Kemdiknas melihat hal tersebut perlu dilakukan mengingat terbatasnya jumlah kursi RSBI jika dibandingkan dengan jumlah siswa, serta adanya stigma masyarakat tentang sekolah favorit.
"Untuk menaikkan sekolah lapis kedua butuh waktu, biaya dan perjuangan. Sementara di sisi lain orang sudah merasa susah jika anaknya tidak diterima di sekolah favorit," kata Wakil Menteri Pendidikan Nasional, Fasli Jalal kepada wartawan, Rabu (6/7).
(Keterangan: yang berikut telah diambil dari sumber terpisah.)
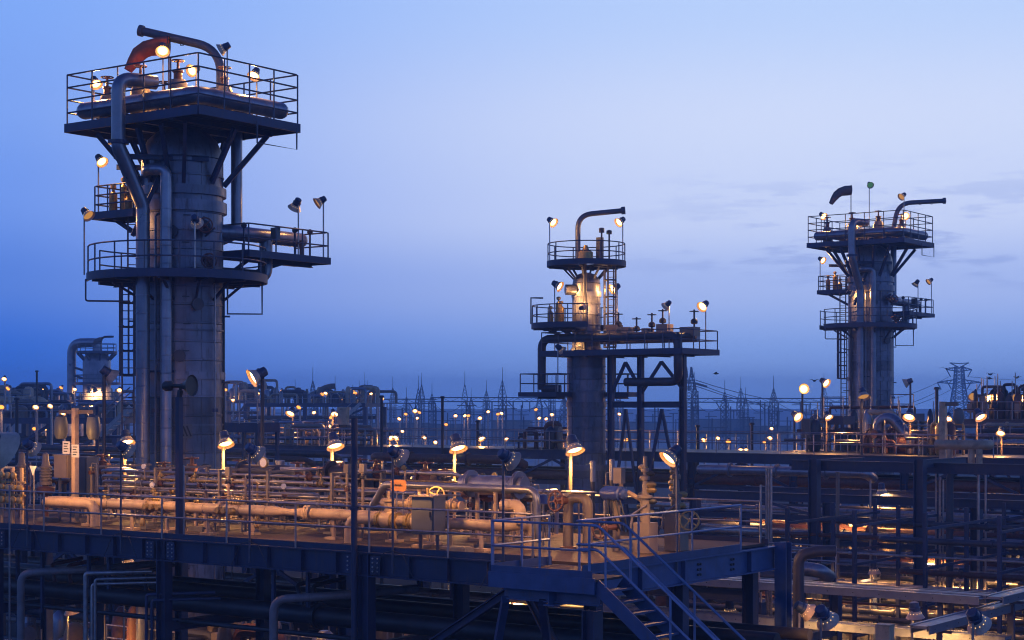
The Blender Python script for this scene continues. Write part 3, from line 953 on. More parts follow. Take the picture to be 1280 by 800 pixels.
# ------------------------------------------------------------------ near pipe deck
A0, A1, B0, B1 = -30.0, 0.0, 1.3, 9.0
deck = thing('pipe_deck', 'near raised steel pipe deck with reddish floor and deep blue-grey edge girders', 'platform', FP(A1, B0, -DECK), RZ)
DO = (A1, B0, -DECK)
def dk(mb, name, m, par=None):
    return mb.build(name, m, par or deck, DO)
# floor in plates
na, nb = 10, 3
for i in range(na):
    for j in range(nb):
        x0, x1 = A0 + (A1 - A0) * i / na, A0 + (A1 - A0) * (i + 1) / na
        y0, y1 = B0 + (B1 - B0) * j / nb, B0 + (B1 - B0) * (j + 1) / nb
        dk(MB().box(x0 + .006, x1 - .006, y0 + .006, y1 - .006, -.07, random.uniform(-.006, .004)), 'floor_plate', 'grate')
gz = -.42
def igird(p, q, name='edge_girder', m='paint', h=.62):
    dk(MB().ibeam(p, q, h, .26, .035, .02), name, m)
igird((A0, B0 - .06, gz + .04), (A1 - .02, B0 - .06, gz + .04))
igird((A0, B1 + .06, gz + .04), (A1 - .02, B1 + .06, gz + .04))
igird((A1 + .1, -1.3, gz + .02), (A1 + .1, B1 + .3, gz + .02), m='paint_skylit')
dk(MB().beam((A0, B0 - .15, .02), (A1 - 1.5, B0 - .15, .02), .02, .16), 'toe_plate', 'paint')
dk(MB().beam((A1 + .2, -.1, .0), (A1 + .2, 7.2, .0), .02, .2), 'toe_plate', 'paint_skylit')
dk(MB().beam((A0, B1 + .16, .02), (A1, B1 + .16, .02), .02, .16), 'toe_plate', 'paint')
for a in [A0 + 3 * i for i in range(1, 10)]:
    dk(MB().ibeam((a, B0 + .05, -.3), (a, B1 - .05, -.3), .34, .16), 'floor_beam', 'paint')
for b in (3.2, 5.2, 7.1):
    dk(MB().ibeam((A0, b, -.6), (A1, b, -.6), .24, .14), 'stringer_beam', 'paint')
COLA = [-29.4, -22.3, -14.82, -7.32, -.4]
for a in COLA:
    for b in (B0 - .05, 5.2, B1 - .1):
        dk(MB().ibeam((a, b, -DECK), (a, b, -.12 if b < 2 else -.72), .34, .30, .03, .02, up=(1, 0, 0)), 'column', 'paint')
        dk(MB().box(a - .3, a + .3, b - .3, b + .3, -DECK, -DECK + .06), 'base_plate', 'paint')
    dk(MB().ibeam((a, B0, -2.55), (a, B1, -2.55), .3, .18), 'pipe_bearer', 'paint')
    dk(MB().ibeam((a, B0, -5.2), (a, B1, -5.2), .3, .18), 'pipe_bearer', 'paint')
# diagonal knee braces at the stair corner
dk(MB().ibeam((-7.1, B0 - .05, -3.4), (-2.7, B0 - .05, -.72), .2, .2), 'knee_brace', 'paint')
dk(MB().ibeam((-.5, B0 - .05, -3.6), (-2.3, B0 - .05, -.72), .2, .2), 'knee_brace', 'paint')
dk(MB().ibeam((-14.6, B0 - .05, -5.6), (-8.0, B0 - .05, -7.6), .2, .2), 'knee_brace', 'paint')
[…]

Fasli mengatakan, saat ini masyarakat berbondong-bondong untuk memasukkan anaknya ke RSBI, padahal jumlah kursinnya terbatas. "Masalahnya daya tampung ini ibarat ayam dan telur," kata Fasli. Ia berharap ke depannya kualitas antara sekolah RSBI dan SSN tidak begitu jauh dan masyarakat bisa menghapus pemikiran negatif jika anaknya tidak diterima di sekolah favoritnya.
Terkait dengan masalah jaminan kuota sebanyak 20 persen bagi siswa miskin di RSBI, Fasli menegaskan Kemdiknas sudah memberikan dana dan instrumen pendidikan ke pemerintah kabupaten dan kota, sebagai wakil Kemdiknas di daerah otonomi. Namun, jika pengaturannya gagal dilaksanakan maka kewenangan akan diserahkan ke pihak pemerintah provinsi.
"Ada perwakilan DPRD yang mengawasi dan bisa kapan saja memanggil dinas pendidikan atau bupati/walikota jika terjadi masalah. Mereka juga kapan saja bisa memberikan rekomendasi kepada kepala daerah untuk memberhentikan kepala dinas yang bersangkutan," jelasnya.